Delightful Valentines Greetings (name that movie!) |
Me: So do you have a Valentine today?
Her: No. Do you?
Me: No. (then, as I'm gathering the courage to ask her out, she interrupts me)
Her: Well, my roommate and I are having an anti-Valentine's day dinner if you want to come over and eat with us.
Me: ...Suuure, that sounds great. (shit)
It wasn't until a few days after that did I actually get to ask her out on that date.
The next year, she made it clear to me that she doesn't really like Valentine's day, thinks it's kind of stupid, and doesn't require flowers or chocolates. I was happy to oblige.
A few years after that, she got mad at me for not doing anything for Valentine's day.
Me: But you told me you didn't like Valentine's day!
Her: Yea, but that was back when I was trying not to scare you!

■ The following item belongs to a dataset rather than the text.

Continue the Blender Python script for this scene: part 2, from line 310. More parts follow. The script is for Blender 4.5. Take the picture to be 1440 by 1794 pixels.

I want some flowers!
Of course. I'm the idiot. I should've known better.
This year was a bit scary because I hadn't done much planning ahead. And Kenz knew it. And she was giving me grief for it. Fearing that I'd be murdered in my sleep, I set out on the 14th to make some power moves. I got some half-price tickets to the Gershwin musical, Crazy For You, some chocolates, and some flowers (the holy trinity of Valentine's day).

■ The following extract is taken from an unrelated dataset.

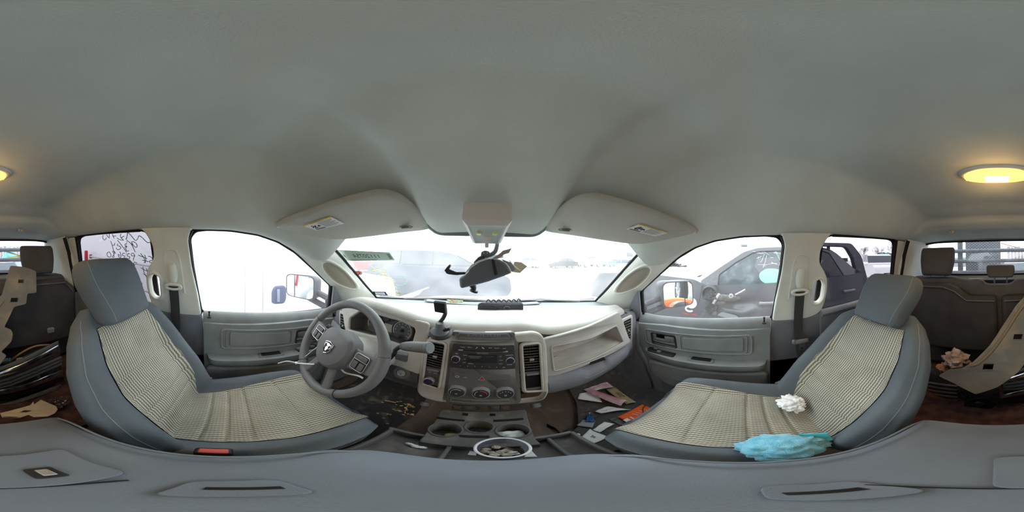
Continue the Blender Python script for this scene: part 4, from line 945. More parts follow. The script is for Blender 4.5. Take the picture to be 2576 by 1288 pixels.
# =================================================================== CENTRE ARMREST (folded middle seat back)
AR = thing('centre_armrest', 'folded grey centre armrest with lid latch between the front seats', 'armrest', (0, -.06, -.95))
def arm_loop(y):
    w = .150; t = (y+.27)/.41; z = -.425-.030*sst(.80, 1.0, t)**2-.012*sst(.12, 0, t)-.018*sst(.3, 0, t); L = []
    w *= 1-.10*sst(.93, 1, t); q = 5.0; hz = .075*(1-.35*sst(.92, 1, t))
    for k in range(48):
        p = 2*pi*k/48; c_, s_ = cos(p), sin(p)
        yy = y+.012*(1-c_*c_)*sst(.7, 1, t)-.02*c_*c_*sst(.8, 1, t)
        L.append(Vector((w*(abs(c_)**(2/q))*(1 if c_ > 0 else -1), yy, z-hz+hz*(abs(s_)**(2/q))*(1 if s_ > 0 else -1))))
    return L
mb = MB(); mb.loops([arm_loop(lerp(-.27, .135, sin(i/30*pi/2) if i > 8 else sin(8/30*pi/2)*i/8)) for i in range(31)]); mb.build('padded_body', ARMREST, AR, smooth_deg=70)
for s_ in (-1, 1):
    mb = MB(); mb.tube(smooth([(s_*.138, -.262, -.462), (s_*.141, -.20, -.431), (s_*.141, -.05, -.4255), (s_*.139, .05, -.428), (s_*.128, .10, -.440), (s_*.10, .118, -.449), (0, .128, -.451)], 6), .0024, 6); mb.build('edge_piping', mat('grey_piping', (112, 118, 122), .9), AR)
fz = frame((0, 0, -.4235), (1, 0, 0), (0, 1, 0))
mb = MB(); mb.plate(rnd([(-.082,-.150),(.012,-.150),(.010,-.062),(-.078,-.062)], .012), fz, .004, .0018); lt = mb.build('lid_latch_plate', ARMREST, AR)
mb = MB(); mb.plate(rect(-.046, -.108, -.024, -.080, .004), lambda a, b, c=0: fz(a, b, .0042+c), .0025, .001); lp = mb.build('latch_bezel', BLACK, lt)
mb = MB(); mb.plate(rect(-.041, -.103, -.031, -.086, .002), lambda a, b, c=0: fz(a, b, .006+c), .004, .0015); mb.build('latch_lever', SATIN, lp)
mb = MB(); mb.tube([fz(x, -.062+.012*(abs(x)/.06)**3, .001) for x in [lerp(-.060, .060, i/20) for i in range(21)]], .0016, 6); mb.build('lid_split', DARKHOLE, AR)
for s_, yy in ((-1, .004), (1, -.028)):
    mb = MB(); mb.plate(rnd([(s_*.030,yy-.028),(s_*.072,yy-.026),(s_*.076,yy+.020),(s_*.034,yy+.022)], .012), fz, .002, .0008); pl = mb.build('pull_tab', ARMREST, AR)
    mb = MB(); mb.rbox(fz(s_*.053, yy, .0024), (.007, .030, .001), .0004); mb.build('pull_slot', DARKHOLE, pl)
mb = MB(); mb.rbox((0, -.06, -.76), (.20, .30, .42), .02); mb.build('armrest_base', BLACK, AR)
# =================================================================== LOWER CONSOLE WITH CUP HOLDERS
CN = thing('cup_holder_console', 'dusty black floor console with three cup wells and coin tray', 'console', (0, .38, -.95))
DUSTY = mat('dusty_black_plastic', (98, 96, 95), 0.75, c2=(150, 144, 136), nscale=16, thr=(.5, .85), bump=.2, bscale=600)
def cz(px, py, z=-.70): p = aZ(px, py, z); return (p.x, p.y)
def KZ(x, y, w=0.0): return Vector((x, y, -.70+.06*(y-.40)+w))
cups = []
for px, py, rx in ((1121, 1083, .040), (1206, 1077, .035), (1291, 1086, .040)):
    a = cz(px, py, -.70); cups.append((a[0], a[1], rx))
top = [cz(*q) for q in [(1112,1034),(1322,1034),(1345,1105),(1362,1118),(1052,1112),(1072,1090)]]
mb = MB(); mb.plate(rnd(top, .008), KZ, .012, .003, [circ(x, y, r, 28, r*.92) for x, y, r in cups]); mb.build('top_plate', DUSTY, CN)
for x, y, r in cups:
    mb = MB(); mb.lathe([(r*1.03, .013), (r*1.02, .016), (r*.98, .012), (r*.90, -.045), (r*.85, -.050), (.001, -.050)], KZ(x, y), (0, 0, 1), 28, caps=False); w = mb.build('cup_well', DUSTY, CN, smooth_deg=40)
    mb = MB(); mb.tube([KZ(x+r*1.0*cos(a), y+r*.95*sin(a), .0135) for a in [2*pi*k/28 for k in range(28)]], .003, 6, closed=True); mb.build('well_rim', PANEL, w)
for P in ([(1098,1052),(1170,1060),(1168,1064),(1098,1057)], [(1240,1060),(1316,1055),(1317,1060),(1240,1065)], [(1154,1096),(1232,1098),(1230,1104),(1156,1102)]):
    mb = MB(); mb.plate(rnd([cz(*q) for q in P], .003), lambda a, b, c=0: KZ(a, b, .0125+c), .0012); mb.build('slot', DARKHOLE, CN)
for q in ((1170, 1047), (1239, 1048)): a = cz(*q); mb = MB(); mb.plate(rect(a[0]-.008, a[1]-.007, a[0]+.008, a[1]+.007), lambda a, b, c=0: KZ(a, b, .0125+c), .001); mb.build('clip_hole', DARKHOLE, CN)
mb = MB(); b = [KZ(x, y, .0) for x, y in rnd(top, .008)]; mb.loops([b, [Vector((p.x*1.12, p.y, -.93)) for p in b]], cap=False); mb.build('console_side', DUSTY, CN, smooth_deg=30)
# front coin tray below the armrest edge
tray = [cz(*q, -.68) for q in [(1010,1112),(1400,1120),(1450,1150),(960,1150)]]
ty = tray[0][1]
mb = MB(); mb.rbox((.0, .225, -.745), (.40, .20, .03), .008); mb.build('coin_tray', DUSTY, CN)
mb = MB()
for c_, d_ in (((-.005, .325, -.715), (.41, .012, .04)), ((-.20, .225, -.715), (.012, .20, .04)), ((.20, .225, -.715), (.012, .20, .04)), ((-.055, .225, -.72), (.010, .19, .03)), ((.14, .225, -.72), (.010, .19, .03))): mb.rbox(c_, d_, .004)
mb.build('tray_divider', PANEL, CN)
# =================================================================== THINGS ON THE CONSOLE AND SEATS
random.seed(3)
def crumple(c, rx, ry, rz, amp=.35, n=5, seed=0):
    m_ = MB(); bm = bmesh.new(); bmesh.ops.create_icosphere(bm, subdivisions=4, radius=1)
    for v in bm.verts:
        q = v.co.normalized(); f = 1+amp*(abs(noise.noise(q*n*.5+Vector((seed, 0, 0))))*2-.5)+amp*.4*noise.noise(q*n*1.7+Vector((0, seed, 0)))
        v.co = Vector((q.x*rx*f, q.y*ry*f, q.z*rz*f))
    bm.verts.index_update(); m_.add([Vector(c)+v.co for v in bm.verts], [tuple(v.index for v in f.verts) for f in bm.faces]); bm.free(); return m_
# plastic bowl with stones
bc = aZ(1265, 1124, -.655); BC = Vector((bc.x, bc.y, -.728))
TS = .68
BW = thing('plastic_tub', 'clear round plastic tub of rubbish on the console tray', 'tub', BC)
PLAS = glass('clear_plastic', (225, 228, 235), .10, .25, (230, 230, 240))
mb = MB(); mb.lathe([(r*TS, h*.85) for r, h in [(.050, .0), (.054, .004), (.066, .066), (.070, .070), (.072, .074), (.070, .077), (.064, .073), (.053, .006), (.0, .004)]], BC, (0, 0, 1), 40, caps=False); mb.build('tub_wall', PLAS, BW, smooth_deg=50)
mb = MB(); mb.tube([BC+Vector((.069*TS*cos(a), .069*TS*sin(a), .064)) for a in [2*pi*k/40 for k in range(40)]], 0.0032, 8, closed=True); mb.build('tub_rim', mat('milky_rim', (225, 224, 228), .3), BW)
mb = MB(); mb.lathe([(.056*TS, .010), (.057*TS, .016), (.0, .018)], BC, (0, 0, 1), 32, caps=False); mb.build('dark_residue', mat('dark_residue', (52, 46, 42), .7, noise=.5, nscale=80), BW)
SHELL = mat('pale_scrap', (206, 198, 184), .8, c2=(120, 104, 92), nscale=60)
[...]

I also made some "coupons" that read:
This voucher is good for one:
"McKenzie, you're absolutely right."
Fine print:
There are no restrictions regarding context, situation, or surroundings.

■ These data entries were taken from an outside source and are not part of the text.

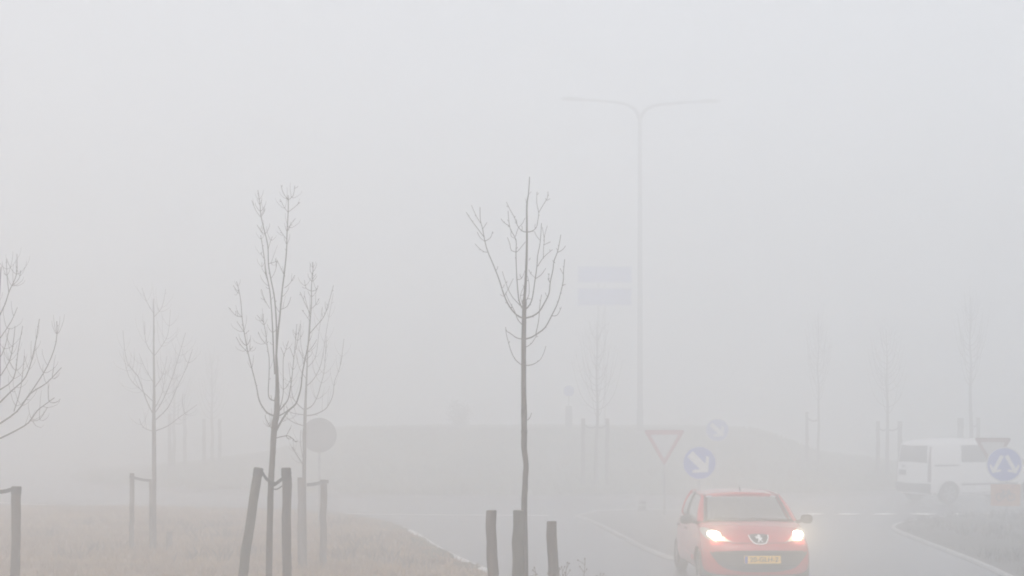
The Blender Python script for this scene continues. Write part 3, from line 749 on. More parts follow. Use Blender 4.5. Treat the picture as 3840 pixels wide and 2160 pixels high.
# blue arrow sign
D2 = 38.6
base = Vector(((2623 - 1920) / F * D2, D2, .05)); root = empty('keep_right_sign', base, R(-3), 'round blue sign with a white arrow pointing down right, directly above the car', 'road sign', 'round blue signs')
zc = at(2623, 1736, D2).z - base.z
pole(root, -.1, zc + .3, .03, y=.05); o = disc_plate(root, zc, .415, 0, M_blue)
mark(o, swept(-.01, -.0 + zc, R(-45), .62, .19, .48, .26, .05), -.007, M_swhite)
# far blue sign on the mound
D3 = 54
x3 = (2690 - 1920) / F * D3; zb3 = mz(2690, D3)
root = empty('keep_right_sign', (x3, D3, zb3), R(-3), 'faint round blue sign in the fog, above and right of the nearer blue arrow sign', 'road sign', 'round blue signs')
zc = at(2690, 1613, D3).z - zb3
pole(root, -.1, zc + .3, .035, y=.05); o = disc_plate(root, zc, .40, 0, M_blue)
mark(o, swept(0, zc, R(-45), .58, .15, .42, .24, .05), -.007, M_swhite)
# grey back of a round sign on the left
D4 = 38.2
base = Vector(((1197 - 1920) / F * D4, D4, .10)); root = empty('round_sign', base, R(4), 'dark grey back of a large round sign behind the saplings on the left', 'road sign')
zc = at(1197, 1632, D4).z - base.z
pole(root, -.1, zc - .05, .03, y=.05); disc_plate(root, zc, .415, 0, None)
mb = MB(); mb.box(-.30, .30, .021, .045, zc - .02, zc + .02); mb.build('bracket', M_galv, root)
# sign group at the right edge
D5 = 36.6
base = Vector(((3775 - 1920) / F * D5, D5, .06)); root = empty('give_way_sign', base, R(-16), 'post with a blue double arrow disc, give way triangle and orange board', 'road sign')
zc = at(3765, 1742, D5).z - base.z; zt = at(3727, 1642, D5).z - base.z
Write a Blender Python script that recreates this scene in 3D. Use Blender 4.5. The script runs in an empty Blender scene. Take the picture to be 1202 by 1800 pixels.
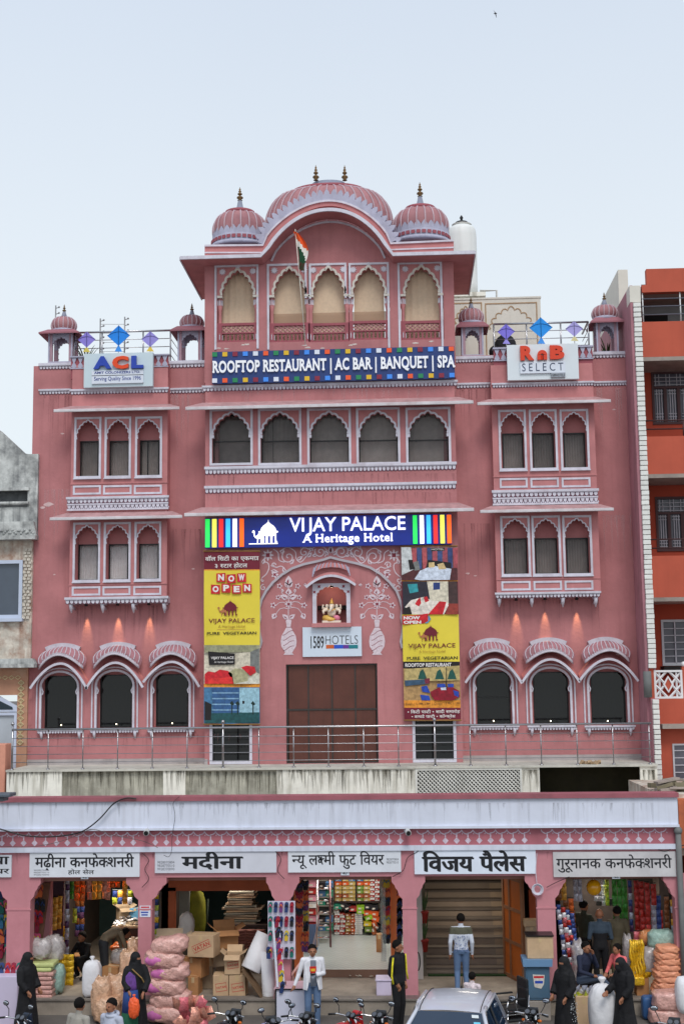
import bpy, bmesh, math, random
from mathutils import Vector, Matrix
random.seed(7)
S = bpy.context.scene
COL = S.collection
# camera, sky, sun, exposure
G = .31        # street level
CAMLOC = Vector((0, -34, 7.0))
F = 2300.0
_d = Matrix(((1, 0, 0), (0, 1, 0), (0, 0, 1)))
def cam_axes():
 yv = Vector((119.0, -300.0, -F)).normalized()        # world +Y seen in camera space
 roll = 0.012
 xv = Vector((math.cos(roll), math.sin(roll), 0)); xv = (xv - yv * xv.dot(yv)).normalized()
 zv = xv.cross(yv)
 return xv, yv, zv
_x, _y, _z = cam_axes()
ROT = Matrix(((_x.x, _x.y, _x.z), (_y.x, _y.y, _y.z), (_z.x, _z.y, _z.z)))   # cam vec -> world
cd = bpy.data.cameras.new('camera'); cam = bpy.data.objects.new('camera', cd); COL.objects.link(cam)
cam.matrix_world = Matrix.Translation(CAMLOC) @ ROT.to_4x4()
cd.sensor_fit = 'VERTICAL'; cd.sensor_height = 36.0; cd.sensor_width = 24.0
cd.lens = F / 1800 * 36.0; cd.clip_end = 2000; cd.clip_start = 0.5
S.camera = cam
w = bpy.data.worlds.new('World'); S.world = w; w.use_nodes = True
nt = w.node_tree; bg = nt.nodes['Background']
sk = nt.nodes.new('ShaderNodeTexSky'); sk.sky_type = 'NISHITA'; sk.sun_disc = False
SUN_EL, SUN_ROT = math.radians(52), math.radians(165)
sk.sun_elevation = SUN_EL; sk.sun_rotation = SUN_ROT; sk.air_density = 1.0; sk.dust_density = 3.0; sk.ozone_density = 1.5
mx = nt.nodes.new('ShaderNodeMix'); mx.data_type = 'RGBA'; mx.blend_type = 'MIX'
mx.inputs[0].default_value = 0.84
tc = nt.nodes.new('ShaderNodeTexCoord'); sp = nt.nodes.new('ShaderNodeSeparateXYZ'); nt.links.new(tc.outputs['Generated'], sp.inputs[0])
rp = nt.nodes.new('ShaderNodeValToRGB'); nt.links.new(sp.outputs[2], rp.inputs[0])
rp.color_ramp.elements[0].position = 0.0; rp.color_ramp.elements[0].color = (.85, .925, .95, 1)
rp.color_ramp.elements[1].position = 0.55; rp.color_ramp.elements[1].color = (.66, .745, .87, 1)
e = rp.color_ramp.elements.new(.27); e.color = (.83, .895, .94, 1)
nz = nt.nodes.new('ShaderNodeTexNoise'); nz.inputs['Scale'].default_value = 2.2; nz.inputs['Detail'].default_value = 3
nt.links.new(tc.outputs['Generated'], nz.inputs[0])
mm = nt.nodes.new('ShaderNodeMapRange'); nt.links.new(nz.outputs[0], mm.inputs[0]); mm.inputs[3].default_value = 10.0; mm.inputs[4].default_value = 10.7
sc = nt.nodes.new('ShaderNodeVectorMath'); sc.operation = 'SCALE'
nt.links.new(rp.outputs[0], sc.inputs[0]); nt.links.new(mm.outputs[0], sc.inputs['Scale'])
nt.links.new(sk.outputs[0], mx.inputs[6]); nt.links.new(sc.outputs[0], mx.inputs[7]); nt.links.new(mx.outputs[2], bg.inputs[0])
bg.inputs[1].default_value = 0.1
sl = bpy.data.lights.new('sun', 'SUN'); sl.energy = 1.5; sl.angle = math.radians(22); sl.color = (1, .96, .9)
so = bpy.data.objects.new('sun', sl); COL.objects.link(so)
_sd = Vector((math.sin(math.radians(12)) * math.cos(SUN_EL), -math.cos(math.radians(12)) * math.cos(SUN_EL), math.sin(SUN_EL)))
so.rotation_euler = _sd.to_track_quat('Z', 'Y').to_euler(); so.location = (6, -30, 40)
sk.sun_rotation = math.atan2(_sd.x, _sd.y)
S.view_settings.view_transform = 'Standard'; S.view_settings.look = 'None'; S.view_settings.gamma = 1
S.view_settings.use_curve_mapping = False; S.view_settings.exposure = 0.1
S.cycles.max_bounces = 6; S.cycles.transparent_max_bounces = 16
S.render.film_transparent = False
# photo geometry -> world
def P(px, py, Y):
 d = ROT @ Vector((px - 601, -(py - 900), -F))
 t = (Y - CAMLOC.y) / d.y
 p = CAMLOC + d * t
 return p.x, p.z
def R(x0, y0, x1, y1, Y):
 xm, ym = (x0 + x1) / 2, (y0 + y1) / 2
 return P(x0, ym, Y)[0], P(x1, ym, Y)[0], P(xm, y1, Y)[1], P(xm, y0, Y)[1]
def PL(pts, Y): return [P(a, b, Y) for a, b in pts]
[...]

This can be used in any case, including:
1. I'm wrong and you simply want me to shut up.
2. I'm right and you simply want me to shut up.
I made 12 of them - one for each month out of the year. I think she's saving them for when we have an audience.
She told me that she'd never make something like that for me, grinning.
Yea, that's a Coke-Cola glass acting as a vase. |
I'm sure to regret these. |
However, since I hadn't booked a reservation at some posh place in the center of the city, we wound up going to a Pizza Express. It's a franchise here in London - nothing too swanky, but we both love pizza so it was a success.
"I didn't know the beer was going to be this big..." |
Heart shaped dough balls with pesto, butter, and goat cheese! |
The play was entertaining. We enjoyed the dancing, but the plot, singing, and acting were not quite as exceptional as what we've been used to here in the West End. But we knew it wasn't going to be the same before we even went in. The play isn't really known for its plausibility. Kenz enjoyed the slapstick.
The previous Saturday, I got out with the regular disc golf group. It had snowed in London on Thursday, but by Friday afternoon it was all gone. However, much to my surprise, there was still lots of snow in Croydon.
The crew watching discs fly. |
Someone had made the largest snowball I've ever seen out of about 2 acres of snow. |
This = cold hands. |
Lloyd Park |
I love eating snow, but these days it gets 'caught' in the beard. |
Nobody makes better faces. |
"I got him. I got the dragon." |
The day after Valentine's day, I took the trash out and saw this. I imagined someone's Valentine's wish was that their partner would take that damn Christmas tree out.
"What do I want for Valentine's Day? Take out that fucking tree!" |
Tom: If it's a plant, eat it. If it's made in a plant, stay away. |
The flat is starting to feel like home - nothing like having to clean the place to really make it feel like "this is where we live now."
Hope all is well in your neck of the woods! Thanks for reading! Have a good weekend! Another exclamation point!